— BEGIN Material provided —
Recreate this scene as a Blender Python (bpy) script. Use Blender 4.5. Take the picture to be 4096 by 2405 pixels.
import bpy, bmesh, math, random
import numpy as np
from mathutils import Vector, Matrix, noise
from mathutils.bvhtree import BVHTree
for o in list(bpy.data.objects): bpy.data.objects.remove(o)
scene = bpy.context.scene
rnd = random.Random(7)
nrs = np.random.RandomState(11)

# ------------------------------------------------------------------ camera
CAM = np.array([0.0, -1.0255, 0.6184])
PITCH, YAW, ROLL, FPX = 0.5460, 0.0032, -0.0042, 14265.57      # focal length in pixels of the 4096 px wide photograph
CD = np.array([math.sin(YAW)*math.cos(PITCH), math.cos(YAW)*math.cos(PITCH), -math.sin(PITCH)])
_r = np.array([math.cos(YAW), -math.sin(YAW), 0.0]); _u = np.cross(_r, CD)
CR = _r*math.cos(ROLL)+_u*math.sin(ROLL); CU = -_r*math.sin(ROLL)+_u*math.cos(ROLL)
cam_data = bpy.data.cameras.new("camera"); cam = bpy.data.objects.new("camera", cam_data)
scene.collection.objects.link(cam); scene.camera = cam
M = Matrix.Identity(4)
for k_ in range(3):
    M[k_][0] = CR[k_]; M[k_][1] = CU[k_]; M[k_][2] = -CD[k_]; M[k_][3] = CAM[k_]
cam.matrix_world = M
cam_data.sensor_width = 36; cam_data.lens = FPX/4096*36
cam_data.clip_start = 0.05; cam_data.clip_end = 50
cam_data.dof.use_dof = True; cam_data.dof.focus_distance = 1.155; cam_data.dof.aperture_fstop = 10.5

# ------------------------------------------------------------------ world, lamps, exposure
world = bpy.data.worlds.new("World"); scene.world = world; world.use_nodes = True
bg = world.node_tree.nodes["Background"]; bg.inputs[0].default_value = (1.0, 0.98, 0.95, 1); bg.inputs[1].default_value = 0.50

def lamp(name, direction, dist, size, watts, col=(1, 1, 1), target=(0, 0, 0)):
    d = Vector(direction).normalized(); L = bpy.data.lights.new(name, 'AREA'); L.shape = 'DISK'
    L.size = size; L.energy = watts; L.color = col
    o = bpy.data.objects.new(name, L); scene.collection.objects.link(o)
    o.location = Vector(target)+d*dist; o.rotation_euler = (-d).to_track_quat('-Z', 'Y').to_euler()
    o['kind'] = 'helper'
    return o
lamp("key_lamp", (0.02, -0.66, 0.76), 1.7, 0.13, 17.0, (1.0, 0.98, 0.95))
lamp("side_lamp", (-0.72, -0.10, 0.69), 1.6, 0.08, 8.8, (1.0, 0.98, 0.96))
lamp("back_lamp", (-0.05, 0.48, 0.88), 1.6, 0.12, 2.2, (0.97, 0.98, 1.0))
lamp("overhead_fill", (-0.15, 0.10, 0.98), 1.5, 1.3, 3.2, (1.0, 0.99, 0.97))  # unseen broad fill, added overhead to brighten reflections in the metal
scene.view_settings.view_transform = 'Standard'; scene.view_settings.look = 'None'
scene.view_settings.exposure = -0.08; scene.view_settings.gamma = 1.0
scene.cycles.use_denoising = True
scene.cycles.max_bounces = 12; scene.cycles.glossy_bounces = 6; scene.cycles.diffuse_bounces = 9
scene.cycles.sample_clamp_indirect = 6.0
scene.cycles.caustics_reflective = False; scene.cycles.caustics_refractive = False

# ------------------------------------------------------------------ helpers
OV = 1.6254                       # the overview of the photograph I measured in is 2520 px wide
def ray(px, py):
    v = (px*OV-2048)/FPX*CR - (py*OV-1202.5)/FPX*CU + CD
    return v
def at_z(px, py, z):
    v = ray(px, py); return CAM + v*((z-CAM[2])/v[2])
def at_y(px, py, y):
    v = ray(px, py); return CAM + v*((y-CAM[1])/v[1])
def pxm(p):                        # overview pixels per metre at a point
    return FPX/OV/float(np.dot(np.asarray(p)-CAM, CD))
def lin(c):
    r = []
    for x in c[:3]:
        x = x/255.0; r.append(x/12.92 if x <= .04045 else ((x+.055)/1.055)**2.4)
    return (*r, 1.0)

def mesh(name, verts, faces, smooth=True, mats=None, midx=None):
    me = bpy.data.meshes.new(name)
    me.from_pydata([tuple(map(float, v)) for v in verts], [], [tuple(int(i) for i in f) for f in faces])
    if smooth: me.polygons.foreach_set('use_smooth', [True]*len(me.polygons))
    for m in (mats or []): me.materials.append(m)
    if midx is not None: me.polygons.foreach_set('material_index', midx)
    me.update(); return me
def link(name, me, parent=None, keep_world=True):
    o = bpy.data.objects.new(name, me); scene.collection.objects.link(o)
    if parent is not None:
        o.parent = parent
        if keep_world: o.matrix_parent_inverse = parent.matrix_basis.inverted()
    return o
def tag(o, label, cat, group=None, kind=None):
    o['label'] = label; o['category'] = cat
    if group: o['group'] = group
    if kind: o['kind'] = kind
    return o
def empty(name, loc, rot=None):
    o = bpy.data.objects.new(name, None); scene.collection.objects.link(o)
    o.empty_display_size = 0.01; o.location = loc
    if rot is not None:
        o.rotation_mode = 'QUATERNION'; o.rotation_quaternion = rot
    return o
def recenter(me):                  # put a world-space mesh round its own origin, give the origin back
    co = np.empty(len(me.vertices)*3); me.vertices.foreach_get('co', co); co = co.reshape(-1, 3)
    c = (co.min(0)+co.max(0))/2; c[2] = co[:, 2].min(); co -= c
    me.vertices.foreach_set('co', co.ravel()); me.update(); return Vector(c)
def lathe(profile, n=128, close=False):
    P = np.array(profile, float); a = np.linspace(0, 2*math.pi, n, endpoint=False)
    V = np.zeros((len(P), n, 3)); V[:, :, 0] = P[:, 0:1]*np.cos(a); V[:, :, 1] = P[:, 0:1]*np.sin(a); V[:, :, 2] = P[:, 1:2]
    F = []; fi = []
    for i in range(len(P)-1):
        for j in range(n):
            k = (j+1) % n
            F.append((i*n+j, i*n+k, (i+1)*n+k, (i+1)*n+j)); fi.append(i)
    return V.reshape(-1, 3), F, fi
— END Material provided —
Task requirements:
Print only the lines from the top of the data above down to the line holding "bg.inputs[1].default_value = 0.50", inclusive.

Response to this exercise:
Recreate this scene as a Blender Python (bpy) script. Use Blender 4.5. Take the picture to be 4096 by 2405 pixels.
import bpy, bmesh, math, random
import numpy as np
from mathutils import Vector, Matrix, noise
from mathutils.bvhtree import BVHTree
for o in list(bpy.data.objects): bpy.data.objects.remove(o)
scene = bpy.context.scene
rnd = random.Random(7)
nrs = np.random.RandomState(11)

# ------------------------------------------------------------------ camera
CAM = np.array([0.0, -1.0255, 0.6184])
PITCH, YAW, ROLL, FPX = 0.5460, 0.0032, -0.0042, 14265.57      # focal length in pixels of the 4096 px wide photograph
CD = np.array([math.sin(YAW)*math.cos(PITCH), math.cos(YAW)*math.cos(PITCH), -math.sin(PITCH)])
_r = np.array([math.cos(YAW), -math.sin(YAW), 0.0]); _u = np.cross(_r, CD)
CR = _r*math.cos(ROLL)+_u*math.sin(ROLL); CU = -_r*math.sin(ROLL)+_u*math.cos(ROLL)
cam_data = bpy.data.cameras.new("camera"); cam = bpy.data.objects.new("camera", cam_data)
scene.collection.objects.link(cam); scene.camera = cam
M = Matrix.Identity(4)
for k_ in range(3):
    M[k_][0] = CR[k_]; M[k_][1] = CU[k_]; M[k_][2] = -CD[k_]; M[k_][3] = CAM[k_]
cam.matrix_world = M
cam_data.sensor_width = 36; cam_data.lens = FPX/4096*36
cam_data.clip_start = 0.05; cam_data.clip_end = 50
cam_data.dof.use_dof = True; cam_data.dof.focus_distance = 1.155; cam_data.dof.aperture_fstop = 10.5

# ------------------------------------------------------------------ world, lamps, exposure
world = bpy.data.worlds.new("World"); scene.world = world; world.use_nodes = True
bg = world.node_tree.nodes["Background"]; bg.inputs[0].default_value = (1.0, 0.98, 0.95, 1); bg.inputs[1].default_value = 0.50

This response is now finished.